Gelang und gelingt der Leipziger Lobgesang des Monteverdi Choir in der Verknüpfung Bach-Mendelssohn (und Luther) mühelos, so ist die Kombination Beethoven und Mendelssohn beim Bonner Festival genauso offenkundig und ideal. Offenkundig deshalb, weil zum einen die sogenannte Symphonie-Kantate Mendelssohns in der konzeptionellen und revolutionären Nachfolge des großen Vorbilds steht und wie zahlreiche Werke Beethovens, so auch die dritte Leonoren-Ouvertüre, in Leipzig 1840 unter der Leitung des Gewandhauskapellmeisters erklang - womit der doppelte Bogen zu Leipzig geschlagen wird. Zum anderen und im Besonderen ergibt sich die Idealkombination durch die Interpreten, die werkimmanent-feierlich ihren symphonischen Zyklus beschließen, welcher bereits größtenteils in Bonn zu erleben war.
Der Beethoven-Abschnitt des Abends passte dabei ebenfalls schon in sich, war doch die letzte und große Ouvertüre zu Leonore sozusagen ein dramatischer Auftakt ohne Worte.

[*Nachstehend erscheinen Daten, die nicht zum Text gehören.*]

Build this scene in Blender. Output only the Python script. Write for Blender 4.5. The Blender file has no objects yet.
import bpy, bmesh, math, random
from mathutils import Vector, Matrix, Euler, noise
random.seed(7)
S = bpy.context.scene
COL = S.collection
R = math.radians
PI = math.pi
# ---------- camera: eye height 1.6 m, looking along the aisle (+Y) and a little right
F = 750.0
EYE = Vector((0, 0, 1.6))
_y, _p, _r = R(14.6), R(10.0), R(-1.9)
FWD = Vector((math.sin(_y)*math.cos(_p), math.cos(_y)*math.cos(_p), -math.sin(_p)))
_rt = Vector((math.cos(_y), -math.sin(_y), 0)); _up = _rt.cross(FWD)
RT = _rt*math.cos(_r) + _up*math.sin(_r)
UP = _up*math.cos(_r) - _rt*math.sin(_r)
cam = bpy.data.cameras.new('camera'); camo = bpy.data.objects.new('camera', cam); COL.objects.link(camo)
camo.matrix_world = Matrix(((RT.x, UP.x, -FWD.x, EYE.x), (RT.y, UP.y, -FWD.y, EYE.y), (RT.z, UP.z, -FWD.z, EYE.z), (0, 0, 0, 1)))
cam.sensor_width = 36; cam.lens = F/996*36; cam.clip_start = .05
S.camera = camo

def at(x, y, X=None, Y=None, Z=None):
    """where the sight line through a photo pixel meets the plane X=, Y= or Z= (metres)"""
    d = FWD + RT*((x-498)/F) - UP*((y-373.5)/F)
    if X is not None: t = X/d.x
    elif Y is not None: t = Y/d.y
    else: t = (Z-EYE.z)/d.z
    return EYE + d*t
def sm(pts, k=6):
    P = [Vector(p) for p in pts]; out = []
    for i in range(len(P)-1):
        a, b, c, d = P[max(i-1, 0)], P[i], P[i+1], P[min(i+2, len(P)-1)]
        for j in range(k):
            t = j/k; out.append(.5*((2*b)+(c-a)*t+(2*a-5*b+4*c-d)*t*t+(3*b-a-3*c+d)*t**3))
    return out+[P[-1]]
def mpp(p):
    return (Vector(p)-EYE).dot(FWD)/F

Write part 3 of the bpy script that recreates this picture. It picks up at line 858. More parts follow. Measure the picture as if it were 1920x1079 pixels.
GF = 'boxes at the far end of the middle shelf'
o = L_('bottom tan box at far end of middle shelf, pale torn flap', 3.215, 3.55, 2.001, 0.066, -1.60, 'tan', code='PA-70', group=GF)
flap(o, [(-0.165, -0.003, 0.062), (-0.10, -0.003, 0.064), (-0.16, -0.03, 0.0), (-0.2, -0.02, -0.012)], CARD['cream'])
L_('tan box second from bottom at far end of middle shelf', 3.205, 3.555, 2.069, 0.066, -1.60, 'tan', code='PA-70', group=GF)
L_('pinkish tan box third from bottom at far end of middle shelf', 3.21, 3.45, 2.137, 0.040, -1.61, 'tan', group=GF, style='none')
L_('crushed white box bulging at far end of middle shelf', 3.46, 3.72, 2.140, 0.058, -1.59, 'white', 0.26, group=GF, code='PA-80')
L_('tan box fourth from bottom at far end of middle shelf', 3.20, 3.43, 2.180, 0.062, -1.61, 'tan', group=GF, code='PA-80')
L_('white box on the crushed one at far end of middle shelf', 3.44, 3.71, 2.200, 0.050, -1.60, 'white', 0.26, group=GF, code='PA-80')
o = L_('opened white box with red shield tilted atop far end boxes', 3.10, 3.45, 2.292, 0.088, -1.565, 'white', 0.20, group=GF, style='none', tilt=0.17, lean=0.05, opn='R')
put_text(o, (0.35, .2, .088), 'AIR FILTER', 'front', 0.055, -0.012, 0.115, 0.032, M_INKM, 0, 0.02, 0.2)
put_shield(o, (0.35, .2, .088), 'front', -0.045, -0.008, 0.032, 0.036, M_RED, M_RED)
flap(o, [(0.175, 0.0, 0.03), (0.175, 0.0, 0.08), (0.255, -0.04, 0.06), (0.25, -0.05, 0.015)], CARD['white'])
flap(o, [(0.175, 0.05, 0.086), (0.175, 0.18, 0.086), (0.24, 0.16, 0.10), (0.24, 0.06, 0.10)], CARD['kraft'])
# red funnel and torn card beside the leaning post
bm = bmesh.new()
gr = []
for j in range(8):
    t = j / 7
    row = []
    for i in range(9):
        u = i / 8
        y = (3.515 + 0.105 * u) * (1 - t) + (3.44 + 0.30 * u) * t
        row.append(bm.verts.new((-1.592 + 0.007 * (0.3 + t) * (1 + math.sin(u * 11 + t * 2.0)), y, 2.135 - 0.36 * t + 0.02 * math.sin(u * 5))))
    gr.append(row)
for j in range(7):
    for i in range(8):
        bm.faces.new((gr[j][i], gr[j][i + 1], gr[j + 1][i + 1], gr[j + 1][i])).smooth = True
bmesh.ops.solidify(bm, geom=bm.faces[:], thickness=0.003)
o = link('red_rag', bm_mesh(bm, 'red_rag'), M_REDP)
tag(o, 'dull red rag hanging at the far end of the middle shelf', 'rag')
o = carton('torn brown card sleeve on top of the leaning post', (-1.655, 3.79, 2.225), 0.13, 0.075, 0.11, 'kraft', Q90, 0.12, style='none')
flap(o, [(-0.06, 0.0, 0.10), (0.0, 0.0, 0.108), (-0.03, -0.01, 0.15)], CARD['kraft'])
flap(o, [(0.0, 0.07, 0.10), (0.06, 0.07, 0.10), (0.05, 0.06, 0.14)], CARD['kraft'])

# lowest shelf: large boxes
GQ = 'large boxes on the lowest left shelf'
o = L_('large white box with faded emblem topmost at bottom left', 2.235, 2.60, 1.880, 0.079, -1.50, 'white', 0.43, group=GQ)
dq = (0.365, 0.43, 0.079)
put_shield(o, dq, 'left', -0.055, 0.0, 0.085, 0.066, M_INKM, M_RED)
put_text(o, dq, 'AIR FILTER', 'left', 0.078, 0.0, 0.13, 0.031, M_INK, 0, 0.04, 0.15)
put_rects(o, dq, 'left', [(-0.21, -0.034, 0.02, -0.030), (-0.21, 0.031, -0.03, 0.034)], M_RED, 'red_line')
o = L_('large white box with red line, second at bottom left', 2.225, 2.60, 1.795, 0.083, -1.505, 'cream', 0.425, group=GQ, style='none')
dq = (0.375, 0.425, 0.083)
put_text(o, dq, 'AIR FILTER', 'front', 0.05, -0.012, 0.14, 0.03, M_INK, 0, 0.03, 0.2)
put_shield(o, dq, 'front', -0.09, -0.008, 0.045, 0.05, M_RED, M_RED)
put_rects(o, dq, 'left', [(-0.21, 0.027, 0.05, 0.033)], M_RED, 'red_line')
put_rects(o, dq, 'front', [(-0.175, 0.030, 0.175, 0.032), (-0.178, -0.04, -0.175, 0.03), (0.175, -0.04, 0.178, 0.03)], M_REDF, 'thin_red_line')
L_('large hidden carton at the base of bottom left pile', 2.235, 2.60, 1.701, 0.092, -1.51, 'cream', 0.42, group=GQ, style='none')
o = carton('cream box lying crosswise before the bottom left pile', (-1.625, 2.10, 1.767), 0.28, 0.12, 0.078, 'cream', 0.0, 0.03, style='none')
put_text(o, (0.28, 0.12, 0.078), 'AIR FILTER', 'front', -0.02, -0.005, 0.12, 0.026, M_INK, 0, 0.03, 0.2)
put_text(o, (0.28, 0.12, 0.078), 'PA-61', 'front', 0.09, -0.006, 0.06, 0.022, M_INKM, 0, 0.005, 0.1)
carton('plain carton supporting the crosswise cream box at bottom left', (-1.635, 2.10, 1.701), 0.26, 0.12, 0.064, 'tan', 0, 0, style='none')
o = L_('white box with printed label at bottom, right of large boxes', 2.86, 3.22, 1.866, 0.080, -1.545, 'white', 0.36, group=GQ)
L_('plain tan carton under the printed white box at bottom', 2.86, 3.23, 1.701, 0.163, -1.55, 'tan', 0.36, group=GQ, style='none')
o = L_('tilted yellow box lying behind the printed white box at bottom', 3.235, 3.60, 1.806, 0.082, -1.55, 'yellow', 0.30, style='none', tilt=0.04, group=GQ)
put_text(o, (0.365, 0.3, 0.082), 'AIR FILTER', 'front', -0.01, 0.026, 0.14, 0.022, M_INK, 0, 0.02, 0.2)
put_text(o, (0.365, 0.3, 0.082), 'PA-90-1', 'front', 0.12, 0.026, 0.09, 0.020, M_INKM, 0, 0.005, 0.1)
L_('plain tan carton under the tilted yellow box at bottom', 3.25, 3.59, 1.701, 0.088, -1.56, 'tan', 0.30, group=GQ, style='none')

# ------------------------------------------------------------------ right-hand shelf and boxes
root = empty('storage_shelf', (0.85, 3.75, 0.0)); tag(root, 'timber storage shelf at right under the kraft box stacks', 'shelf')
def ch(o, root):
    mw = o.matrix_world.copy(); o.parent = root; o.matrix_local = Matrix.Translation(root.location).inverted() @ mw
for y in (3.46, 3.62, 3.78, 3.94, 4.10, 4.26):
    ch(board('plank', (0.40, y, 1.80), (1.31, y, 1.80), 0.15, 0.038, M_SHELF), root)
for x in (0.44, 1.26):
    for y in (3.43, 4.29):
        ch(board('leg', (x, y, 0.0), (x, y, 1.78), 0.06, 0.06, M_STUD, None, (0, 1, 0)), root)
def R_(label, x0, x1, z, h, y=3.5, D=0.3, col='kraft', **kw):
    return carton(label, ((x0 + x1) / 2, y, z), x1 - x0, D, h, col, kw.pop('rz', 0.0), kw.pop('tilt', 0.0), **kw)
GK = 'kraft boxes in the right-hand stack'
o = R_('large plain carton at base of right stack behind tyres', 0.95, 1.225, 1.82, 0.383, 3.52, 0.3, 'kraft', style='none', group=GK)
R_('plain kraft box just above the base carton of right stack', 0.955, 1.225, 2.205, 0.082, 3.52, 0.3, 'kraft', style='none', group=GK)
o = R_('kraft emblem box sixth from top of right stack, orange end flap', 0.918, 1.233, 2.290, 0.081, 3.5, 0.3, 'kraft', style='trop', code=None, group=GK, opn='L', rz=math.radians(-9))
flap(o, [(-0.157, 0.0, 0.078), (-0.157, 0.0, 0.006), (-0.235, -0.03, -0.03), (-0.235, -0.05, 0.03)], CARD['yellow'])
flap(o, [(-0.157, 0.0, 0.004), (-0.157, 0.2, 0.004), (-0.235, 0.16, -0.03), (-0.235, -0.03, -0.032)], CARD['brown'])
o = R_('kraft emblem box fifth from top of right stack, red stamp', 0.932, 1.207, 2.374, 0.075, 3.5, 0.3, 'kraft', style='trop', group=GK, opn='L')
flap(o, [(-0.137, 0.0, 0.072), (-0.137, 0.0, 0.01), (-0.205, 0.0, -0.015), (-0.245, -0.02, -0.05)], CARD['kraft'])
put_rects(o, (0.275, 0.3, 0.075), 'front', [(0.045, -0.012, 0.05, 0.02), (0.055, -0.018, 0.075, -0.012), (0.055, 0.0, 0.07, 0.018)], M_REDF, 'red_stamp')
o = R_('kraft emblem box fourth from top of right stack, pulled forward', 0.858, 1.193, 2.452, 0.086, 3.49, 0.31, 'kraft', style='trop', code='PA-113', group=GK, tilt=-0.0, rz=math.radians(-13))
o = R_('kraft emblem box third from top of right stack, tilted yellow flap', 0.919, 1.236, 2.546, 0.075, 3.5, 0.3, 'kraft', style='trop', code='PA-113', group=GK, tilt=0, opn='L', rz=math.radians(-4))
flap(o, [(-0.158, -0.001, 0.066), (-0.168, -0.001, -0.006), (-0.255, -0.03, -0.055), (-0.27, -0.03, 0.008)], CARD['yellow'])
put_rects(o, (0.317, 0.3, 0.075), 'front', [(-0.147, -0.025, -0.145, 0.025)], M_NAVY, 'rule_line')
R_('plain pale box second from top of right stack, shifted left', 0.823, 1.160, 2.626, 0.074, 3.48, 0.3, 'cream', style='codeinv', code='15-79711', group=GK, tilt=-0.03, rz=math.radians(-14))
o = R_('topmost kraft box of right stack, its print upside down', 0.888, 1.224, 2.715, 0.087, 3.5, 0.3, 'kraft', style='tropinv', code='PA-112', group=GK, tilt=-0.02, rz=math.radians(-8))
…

Wie bei Sir John Eliot Gardiner typisch, bewirkte er diesen Eindruck durch die berüchtigten Spiele mit Schwellern und spritzigen, neu gehörten Akzenten, die die Wellen einer spannungsgeladenen Strömung andeuteten; dazu kommt das bewusste Weglassen jeglichen Vibratos. Diese Markenzeichen und ungeheuren Stärken des Briten zeugen nicht von einem fälschlichen Eindruck lästiger Pedanterie, sondern resultieren in einer direkteren Sprache der Musik, die der Entdeckung, Theatralik und Originalität zugute kommen.
Die Schärfung der Kontraste und Instrumente wurde zunächst im klaren, stimmungsvollen, auftankenden Adagio offengelegt, in dem die Streicher die Fläche ziselierten, die Bässe die Kulisse des Dramas unterlegten, von dem vor allem Flöte und Fagott darüber kündeten. Im furios schnellen Allegro waren sie es dann, die mit noch dynamischerer, gewitzterer Akzentsetzung alles zu einem stürmischen Erlebnis aufschäumten. Das Blech meldete sich außerdem scharf zu Wort, wobei sich mit der alarmierenden Wachen-Trompete von der hinteren Empore aus ein gewaltiges, turbulentes Temperament entlud, das das London Symphony Orchestra eindrucksvoll und rhythmisch mitreißend umsetzten und verkörpern konnte.
So war die kurze Goethe-Vertonung danach, die außerdem im späteren Schaffen Mendelssohns wieder auftaucht, ein untermalendes Spiegelbild aus Ton und Worten. Gespiegelt wurde die glatte Meeresoberfläche von den verzückend leisen Streichern, auf deren Grundierung die vierundvierzigköpfige Mannschaft des Monteverdi Choir den Text mit flachen, egal-strengen, aber sanften Stimmen legte. Mit spitzer Regungslosigkeit ertrugen sie im dynamisch einzigartigen Beherrschen eines deutlichen wie effektvollen Pianos die nervige, ja betont „fürchterliche“ Flaute. Aus der Meeresstille erhob sich mit wirkmächtigem Crescendo zur Glücklichen Fahrt dann eine von Gardiner aus dem Musikhimmel Beethovens gemalten, „geschwinden“ Brise, dass der Seemann in kürzester Zeit an Land kommen müsste. Vor Vorfreude jubilierend, tosend, hektisch und geschäftig veranschaulichten die Stimmen des Chores flink und in kompakter Stärke kongruent mit denen des Orchesters die aufbrausende, fröhliche Raserei, die vom maximalen dynamischen und artikulatorischen Kontrast lebte und Beethovens revolutionäre Extremität abermals übersetzte.